1. Regardless of potential opposition, I presume that the attacking aircraft would have gone in at maximum speed, ie, about 300 mph, to minimize exposure to potential hostile fire?
The speed would be nowhere near 300mph. That was the max speed quoted for a B.VI/B-24J-10-CF like EV940 at 30,000ft. Lower levels = lower speeds. You will find various figures quoted which would all depend on aircraft weight, configuration etc. But at sea level / few hundred feet the figures I have are all around 215-220mph max. In practice maybe a bit less to ensure bombing accuracy.
....They seem to have been meeting little opposition and were described by locals on the ground as attacking, then circling, and attacking again (repeatedly?) (perhaps carelessly?). The aircraft during a sweep on a target were flying at about 300 feet (stated in reports).....
2. What was the turning radius of a fully loaded and undamaged B-24 (they were armed for strafing and bombing)?......
Without aerial opposition the Liberators were free to take their time to maximise the level of destruction they could achieve. So I wouldn't describe their circling as being "carelessly" undertaken. And I think the turning circle of a Liberator is a red herring. More likely time would be taken to circle the target initially, assess it and figure out the best angle from which to attack. Then each aircraft would have intended to set up its bomb run individually (the Thai report talks of them attacking line astern but with no indication of how close they were to each other). Then, having bombed, pull off the target and out of range of any AA fire, rejoining the other circling aircraft until its next turn came up (depending on whether the target was already destroyed or on how many bombs it dropped the first time round, and how many bombs it had left) or until everyone had bombed when they would leave for home, the way they arrived, as a group for mutual defence. It seems to me that EV940 was hit just as it was pulling off the target and beginning its turn (the report talks about it having "steepened its climbing turn to 90" after being hit). Such a steep turn is not normal and suggests the aircraft was out of control by that point. the pilot probably having been killed.
3. With locomotives as targets, presumably stationary in a yard, it would seem as if attacking them broadside would provide a bigger target than attacking down a track? (Photos of the flak gun taken by crews appear to me to have been taken during approaches perpendicular to the yard.)
The reports you link all say that the bombs were dropped "across the target". But they give no indication as to whether that was from an angle perpendicular to the railway line on which the train was sitting, or at an angle approaching that of the railway line or somewhere in between.
Experience in attacking narrow targets that I know of, like submarines in WW2 or since, like an airfield runway in the Falklands, indicates that the best way of maximising the chances of a bomb / depth charge hitting the target is to make the approach run from a shallow angle to the line of the target and dropping a string of bombs down that line of approach. The best illustration of what I mean is from the Black Buck sortie to the Falklands, although they only just succeeded. The highlighted rectangle around the bomb craters gives the line of approach.

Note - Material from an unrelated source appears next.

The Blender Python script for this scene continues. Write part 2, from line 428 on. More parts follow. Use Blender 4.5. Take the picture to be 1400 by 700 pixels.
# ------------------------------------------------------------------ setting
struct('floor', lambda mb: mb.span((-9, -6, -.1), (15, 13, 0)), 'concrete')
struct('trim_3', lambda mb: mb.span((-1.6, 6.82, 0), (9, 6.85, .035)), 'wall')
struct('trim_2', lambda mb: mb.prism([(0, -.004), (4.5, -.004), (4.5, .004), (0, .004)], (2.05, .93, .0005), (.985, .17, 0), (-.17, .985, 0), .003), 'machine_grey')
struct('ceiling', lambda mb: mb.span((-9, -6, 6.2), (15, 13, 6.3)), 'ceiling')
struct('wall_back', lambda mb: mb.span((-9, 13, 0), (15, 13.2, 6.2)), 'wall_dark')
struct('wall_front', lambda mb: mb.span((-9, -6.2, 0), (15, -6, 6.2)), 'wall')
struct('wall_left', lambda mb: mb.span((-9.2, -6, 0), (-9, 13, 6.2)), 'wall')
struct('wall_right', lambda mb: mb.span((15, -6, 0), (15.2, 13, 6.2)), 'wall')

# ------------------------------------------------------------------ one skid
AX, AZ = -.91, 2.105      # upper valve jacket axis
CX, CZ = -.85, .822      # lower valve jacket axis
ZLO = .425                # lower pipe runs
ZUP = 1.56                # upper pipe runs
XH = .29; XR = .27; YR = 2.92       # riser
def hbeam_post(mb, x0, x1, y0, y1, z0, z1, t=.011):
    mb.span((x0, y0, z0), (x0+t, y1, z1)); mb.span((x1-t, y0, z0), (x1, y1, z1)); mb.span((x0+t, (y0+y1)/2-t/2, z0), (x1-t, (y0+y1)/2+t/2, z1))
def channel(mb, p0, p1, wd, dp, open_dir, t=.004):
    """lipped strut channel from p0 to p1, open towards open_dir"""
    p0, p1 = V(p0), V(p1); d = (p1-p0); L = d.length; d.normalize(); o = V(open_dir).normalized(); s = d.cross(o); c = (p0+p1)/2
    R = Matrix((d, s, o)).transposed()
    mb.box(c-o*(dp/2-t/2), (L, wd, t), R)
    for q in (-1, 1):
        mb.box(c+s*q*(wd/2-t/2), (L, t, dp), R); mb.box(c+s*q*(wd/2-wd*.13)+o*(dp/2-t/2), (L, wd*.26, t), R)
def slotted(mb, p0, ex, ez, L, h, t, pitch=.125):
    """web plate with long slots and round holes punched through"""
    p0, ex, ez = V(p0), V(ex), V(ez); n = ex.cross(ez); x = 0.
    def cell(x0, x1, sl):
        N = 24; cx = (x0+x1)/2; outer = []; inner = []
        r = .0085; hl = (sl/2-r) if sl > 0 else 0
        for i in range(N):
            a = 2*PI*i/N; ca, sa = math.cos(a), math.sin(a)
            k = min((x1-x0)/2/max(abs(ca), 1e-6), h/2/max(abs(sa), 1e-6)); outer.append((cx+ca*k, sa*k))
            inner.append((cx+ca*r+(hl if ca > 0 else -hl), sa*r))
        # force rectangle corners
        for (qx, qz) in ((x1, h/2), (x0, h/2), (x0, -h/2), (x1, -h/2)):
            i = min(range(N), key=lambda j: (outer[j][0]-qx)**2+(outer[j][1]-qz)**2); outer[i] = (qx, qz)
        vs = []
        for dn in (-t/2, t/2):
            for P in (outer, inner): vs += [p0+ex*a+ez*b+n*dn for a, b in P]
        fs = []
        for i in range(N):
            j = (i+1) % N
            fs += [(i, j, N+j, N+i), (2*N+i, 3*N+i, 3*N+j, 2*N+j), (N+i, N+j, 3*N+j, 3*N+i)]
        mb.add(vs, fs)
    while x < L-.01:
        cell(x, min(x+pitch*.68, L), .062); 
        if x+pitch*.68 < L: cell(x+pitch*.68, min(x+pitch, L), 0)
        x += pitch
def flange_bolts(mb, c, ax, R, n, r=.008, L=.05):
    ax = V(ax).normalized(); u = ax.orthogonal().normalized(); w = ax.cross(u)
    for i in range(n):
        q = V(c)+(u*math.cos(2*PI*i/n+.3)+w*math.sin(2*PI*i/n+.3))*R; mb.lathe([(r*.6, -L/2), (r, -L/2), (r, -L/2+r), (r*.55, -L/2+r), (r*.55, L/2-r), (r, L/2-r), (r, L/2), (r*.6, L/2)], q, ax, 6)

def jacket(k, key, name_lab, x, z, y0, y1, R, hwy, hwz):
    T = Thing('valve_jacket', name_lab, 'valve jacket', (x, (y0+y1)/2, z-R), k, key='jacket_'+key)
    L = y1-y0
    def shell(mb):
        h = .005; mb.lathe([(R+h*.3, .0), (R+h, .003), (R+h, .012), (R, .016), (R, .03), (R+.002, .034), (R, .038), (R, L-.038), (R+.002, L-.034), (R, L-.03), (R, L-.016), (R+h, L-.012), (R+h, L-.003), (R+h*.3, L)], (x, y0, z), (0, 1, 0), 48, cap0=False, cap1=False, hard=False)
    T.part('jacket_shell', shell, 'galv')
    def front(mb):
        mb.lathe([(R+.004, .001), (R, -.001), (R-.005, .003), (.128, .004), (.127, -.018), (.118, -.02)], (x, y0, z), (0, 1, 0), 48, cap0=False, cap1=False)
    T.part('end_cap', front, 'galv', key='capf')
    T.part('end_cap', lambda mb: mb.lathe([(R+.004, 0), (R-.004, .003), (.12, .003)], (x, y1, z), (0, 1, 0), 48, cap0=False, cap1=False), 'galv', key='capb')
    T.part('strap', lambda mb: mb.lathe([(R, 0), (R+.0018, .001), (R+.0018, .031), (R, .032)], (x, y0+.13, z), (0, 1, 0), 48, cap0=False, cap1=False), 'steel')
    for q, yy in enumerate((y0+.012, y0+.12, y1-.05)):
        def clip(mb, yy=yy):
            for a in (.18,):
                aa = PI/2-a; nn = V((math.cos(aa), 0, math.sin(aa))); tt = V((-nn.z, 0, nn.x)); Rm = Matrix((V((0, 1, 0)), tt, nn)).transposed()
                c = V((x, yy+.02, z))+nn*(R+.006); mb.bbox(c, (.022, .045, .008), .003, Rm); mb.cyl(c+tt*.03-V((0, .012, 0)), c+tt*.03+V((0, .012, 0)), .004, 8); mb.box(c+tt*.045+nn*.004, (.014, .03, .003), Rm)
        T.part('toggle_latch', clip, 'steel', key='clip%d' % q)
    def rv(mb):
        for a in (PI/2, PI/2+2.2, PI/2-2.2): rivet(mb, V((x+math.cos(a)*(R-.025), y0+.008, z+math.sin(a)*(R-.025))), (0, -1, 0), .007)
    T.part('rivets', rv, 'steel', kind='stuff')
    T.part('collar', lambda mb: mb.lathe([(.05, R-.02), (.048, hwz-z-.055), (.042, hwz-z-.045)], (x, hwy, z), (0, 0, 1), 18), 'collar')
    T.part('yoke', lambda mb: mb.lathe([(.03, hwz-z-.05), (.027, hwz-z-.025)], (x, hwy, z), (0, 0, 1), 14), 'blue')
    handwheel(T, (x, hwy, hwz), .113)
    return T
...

I can't find any specific references to RAF methods of attacking railway targets in SEAC in 1944/45 in my library. But looking more closely at the photos taken on the day in Oct 1944 suggests to me an approach at something like 45 degrees to the line of the track, which would fit with my comments above.
Typical bomb loads being carried by both RAF and USAAF Liberators in this period to a target in Thailand would be 10x500lb or 5x1,000lb bombs.